■ AIM ■
Return the lines exactly as they stand, from the first of the material through the line containing "net(-.005, CY, 'net".

-- start DATA --

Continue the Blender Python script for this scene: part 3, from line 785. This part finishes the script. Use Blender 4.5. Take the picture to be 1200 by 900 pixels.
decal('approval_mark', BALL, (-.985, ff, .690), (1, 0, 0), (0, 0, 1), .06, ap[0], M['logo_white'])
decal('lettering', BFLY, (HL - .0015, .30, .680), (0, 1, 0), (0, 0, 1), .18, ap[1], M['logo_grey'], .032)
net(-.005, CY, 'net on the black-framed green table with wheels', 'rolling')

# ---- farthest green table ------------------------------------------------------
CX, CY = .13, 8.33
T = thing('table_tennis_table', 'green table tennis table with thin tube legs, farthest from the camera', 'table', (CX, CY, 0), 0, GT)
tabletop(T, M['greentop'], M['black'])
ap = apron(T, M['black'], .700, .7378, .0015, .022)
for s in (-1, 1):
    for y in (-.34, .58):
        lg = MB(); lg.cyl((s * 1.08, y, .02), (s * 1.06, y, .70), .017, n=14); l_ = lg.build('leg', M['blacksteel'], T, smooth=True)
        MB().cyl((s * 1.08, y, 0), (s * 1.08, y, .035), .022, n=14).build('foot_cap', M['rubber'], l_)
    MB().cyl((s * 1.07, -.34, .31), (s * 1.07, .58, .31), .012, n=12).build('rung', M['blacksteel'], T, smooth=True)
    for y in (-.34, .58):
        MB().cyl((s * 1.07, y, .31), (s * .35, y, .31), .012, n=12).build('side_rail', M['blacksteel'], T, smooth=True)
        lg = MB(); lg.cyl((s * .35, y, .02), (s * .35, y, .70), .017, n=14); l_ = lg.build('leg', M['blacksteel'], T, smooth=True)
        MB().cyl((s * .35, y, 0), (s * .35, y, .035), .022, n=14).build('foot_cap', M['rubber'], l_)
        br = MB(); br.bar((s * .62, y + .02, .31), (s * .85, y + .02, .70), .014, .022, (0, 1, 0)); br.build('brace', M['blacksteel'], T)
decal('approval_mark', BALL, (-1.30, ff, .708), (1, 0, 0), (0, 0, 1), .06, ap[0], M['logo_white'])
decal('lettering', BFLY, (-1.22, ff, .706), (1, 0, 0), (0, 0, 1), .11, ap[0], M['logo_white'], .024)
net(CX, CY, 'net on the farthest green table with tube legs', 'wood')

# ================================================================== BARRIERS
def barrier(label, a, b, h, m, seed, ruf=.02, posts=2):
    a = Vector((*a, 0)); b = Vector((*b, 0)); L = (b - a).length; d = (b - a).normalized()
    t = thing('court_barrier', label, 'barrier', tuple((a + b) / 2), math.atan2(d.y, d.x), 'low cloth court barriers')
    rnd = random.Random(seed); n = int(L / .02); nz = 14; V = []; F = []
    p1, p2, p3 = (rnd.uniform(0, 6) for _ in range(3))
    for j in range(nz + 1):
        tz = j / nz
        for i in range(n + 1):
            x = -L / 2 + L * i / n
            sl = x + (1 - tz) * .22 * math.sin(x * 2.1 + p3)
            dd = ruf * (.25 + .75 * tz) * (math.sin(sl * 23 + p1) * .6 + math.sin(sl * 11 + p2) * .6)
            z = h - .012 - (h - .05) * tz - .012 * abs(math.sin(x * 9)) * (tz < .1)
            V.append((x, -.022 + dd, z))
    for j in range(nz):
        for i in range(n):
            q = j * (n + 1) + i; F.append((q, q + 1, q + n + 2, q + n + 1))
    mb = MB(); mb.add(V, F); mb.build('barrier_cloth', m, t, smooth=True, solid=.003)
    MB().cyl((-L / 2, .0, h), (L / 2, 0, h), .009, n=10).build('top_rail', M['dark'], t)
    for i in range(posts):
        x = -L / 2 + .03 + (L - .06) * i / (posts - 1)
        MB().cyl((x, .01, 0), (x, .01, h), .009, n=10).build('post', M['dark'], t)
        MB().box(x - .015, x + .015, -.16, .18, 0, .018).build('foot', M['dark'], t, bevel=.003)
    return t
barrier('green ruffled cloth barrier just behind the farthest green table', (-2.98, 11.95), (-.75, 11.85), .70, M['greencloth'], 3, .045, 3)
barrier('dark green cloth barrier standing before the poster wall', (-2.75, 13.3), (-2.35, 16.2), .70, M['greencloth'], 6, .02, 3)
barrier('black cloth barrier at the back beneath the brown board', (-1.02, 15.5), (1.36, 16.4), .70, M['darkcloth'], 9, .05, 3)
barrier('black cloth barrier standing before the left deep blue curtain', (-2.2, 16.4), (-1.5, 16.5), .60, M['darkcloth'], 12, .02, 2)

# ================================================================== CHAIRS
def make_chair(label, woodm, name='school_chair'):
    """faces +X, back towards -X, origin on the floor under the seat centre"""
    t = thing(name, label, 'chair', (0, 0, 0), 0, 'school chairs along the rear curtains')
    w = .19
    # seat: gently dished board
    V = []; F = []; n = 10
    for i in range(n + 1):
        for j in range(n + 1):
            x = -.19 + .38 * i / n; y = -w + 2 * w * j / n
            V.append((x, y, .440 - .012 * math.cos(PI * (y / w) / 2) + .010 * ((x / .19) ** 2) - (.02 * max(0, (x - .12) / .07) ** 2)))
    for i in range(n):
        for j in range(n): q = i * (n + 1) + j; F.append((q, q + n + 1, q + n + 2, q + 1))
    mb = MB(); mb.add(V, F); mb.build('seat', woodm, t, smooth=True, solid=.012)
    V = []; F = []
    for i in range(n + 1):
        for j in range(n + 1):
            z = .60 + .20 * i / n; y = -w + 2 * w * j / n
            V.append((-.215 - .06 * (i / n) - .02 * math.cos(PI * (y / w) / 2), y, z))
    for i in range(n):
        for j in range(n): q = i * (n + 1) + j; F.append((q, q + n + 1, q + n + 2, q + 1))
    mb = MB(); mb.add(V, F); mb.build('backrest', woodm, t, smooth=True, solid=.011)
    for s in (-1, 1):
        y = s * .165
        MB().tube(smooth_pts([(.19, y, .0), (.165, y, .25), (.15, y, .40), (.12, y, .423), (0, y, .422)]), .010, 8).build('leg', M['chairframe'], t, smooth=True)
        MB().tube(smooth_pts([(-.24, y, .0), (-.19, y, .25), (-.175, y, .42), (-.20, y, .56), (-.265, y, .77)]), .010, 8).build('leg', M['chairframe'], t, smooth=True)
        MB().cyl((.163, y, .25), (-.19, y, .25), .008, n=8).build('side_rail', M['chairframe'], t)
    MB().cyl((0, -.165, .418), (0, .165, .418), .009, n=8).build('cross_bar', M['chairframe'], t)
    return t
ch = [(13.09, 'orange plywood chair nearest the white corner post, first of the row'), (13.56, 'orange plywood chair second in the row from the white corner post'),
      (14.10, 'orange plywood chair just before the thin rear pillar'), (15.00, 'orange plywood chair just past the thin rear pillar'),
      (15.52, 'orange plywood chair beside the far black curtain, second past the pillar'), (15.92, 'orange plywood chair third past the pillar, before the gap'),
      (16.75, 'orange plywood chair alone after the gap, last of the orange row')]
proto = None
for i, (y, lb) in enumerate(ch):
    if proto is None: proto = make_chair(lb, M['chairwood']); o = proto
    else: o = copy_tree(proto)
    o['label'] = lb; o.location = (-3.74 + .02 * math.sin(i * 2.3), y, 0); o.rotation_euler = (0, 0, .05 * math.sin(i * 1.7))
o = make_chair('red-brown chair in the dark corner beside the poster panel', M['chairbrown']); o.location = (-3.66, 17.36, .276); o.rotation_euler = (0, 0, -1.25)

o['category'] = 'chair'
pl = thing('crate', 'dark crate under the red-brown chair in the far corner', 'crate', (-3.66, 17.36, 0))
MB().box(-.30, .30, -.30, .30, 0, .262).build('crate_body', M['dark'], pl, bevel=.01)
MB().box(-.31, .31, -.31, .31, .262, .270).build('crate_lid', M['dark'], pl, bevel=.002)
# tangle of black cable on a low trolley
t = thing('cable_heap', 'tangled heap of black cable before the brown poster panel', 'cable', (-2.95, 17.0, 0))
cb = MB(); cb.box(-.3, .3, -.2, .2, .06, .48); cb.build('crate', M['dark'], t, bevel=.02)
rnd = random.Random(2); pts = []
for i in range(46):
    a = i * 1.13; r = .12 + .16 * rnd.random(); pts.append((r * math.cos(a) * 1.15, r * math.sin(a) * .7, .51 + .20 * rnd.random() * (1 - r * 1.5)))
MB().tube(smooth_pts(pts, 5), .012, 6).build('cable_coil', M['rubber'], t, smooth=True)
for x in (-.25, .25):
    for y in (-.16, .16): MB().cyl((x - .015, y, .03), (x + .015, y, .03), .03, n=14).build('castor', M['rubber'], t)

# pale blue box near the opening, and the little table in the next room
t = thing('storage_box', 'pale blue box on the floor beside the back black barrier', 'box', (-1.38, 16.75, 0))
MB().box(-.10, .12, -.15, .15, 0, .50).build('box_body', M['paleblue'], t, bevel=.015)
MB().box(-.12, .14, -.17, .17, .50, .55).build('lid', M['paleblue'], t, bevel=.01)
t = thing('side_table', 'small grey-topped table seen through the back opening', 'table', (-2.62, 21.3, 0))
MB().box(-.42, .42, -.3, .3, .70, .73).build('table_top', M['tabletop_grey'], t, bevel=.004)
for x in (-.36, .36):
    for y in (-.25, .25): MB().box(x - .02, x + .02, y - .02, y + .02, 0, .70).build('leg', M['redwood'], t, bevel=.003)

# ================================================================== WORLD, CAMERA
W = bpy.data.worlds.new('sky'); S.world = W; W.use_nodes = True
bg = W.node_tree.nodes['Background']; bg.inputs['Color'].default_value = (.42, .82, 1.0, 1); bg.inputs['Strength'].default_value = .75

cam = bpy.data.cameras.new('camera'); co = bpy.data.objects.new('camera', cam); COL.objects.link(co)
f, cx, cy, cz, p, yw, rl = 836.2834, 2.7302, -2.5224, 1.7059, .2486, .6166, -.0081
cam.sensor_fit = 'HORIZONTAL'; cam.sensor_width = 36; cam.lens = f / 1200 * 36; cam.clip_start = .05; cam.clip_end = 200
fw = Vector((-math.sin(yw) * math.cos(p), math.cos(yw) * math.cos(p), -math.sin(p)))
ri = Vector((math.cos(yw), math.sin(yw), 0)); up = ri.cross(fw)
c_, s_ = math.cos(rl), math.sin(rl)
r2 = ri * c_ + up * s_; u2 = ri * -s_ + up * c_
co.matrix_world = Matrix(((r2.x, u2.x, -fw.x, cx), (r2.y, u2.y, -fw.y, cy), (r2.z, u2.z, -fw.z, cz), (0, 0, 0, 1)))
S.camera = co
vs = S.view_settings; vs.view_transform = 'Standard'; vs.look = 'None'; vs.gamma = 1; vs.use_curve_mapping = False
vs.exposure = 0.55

-- end DATA --

■ REPLY ■
Continue the Blender Python script for this scene: part 3, from line 785. This part finishes the script. Use Blender 4.5. Take the picture to be 1200 by 900 pixels.
decal('approval_mark', BALL, (-.985, ff, .690), (1, 0, 0), (0, 0, 1), .06, ap[0], M['logo_white'])
decal('lettering', BFLY, (HL - .0015, .30, .680), (0, 1, 0), (0, 0, 1), .18, ap[1], M['logo_grey'], .032)
net(-.005, CY, 'net on the black-framed green table with wheels', 'rolling')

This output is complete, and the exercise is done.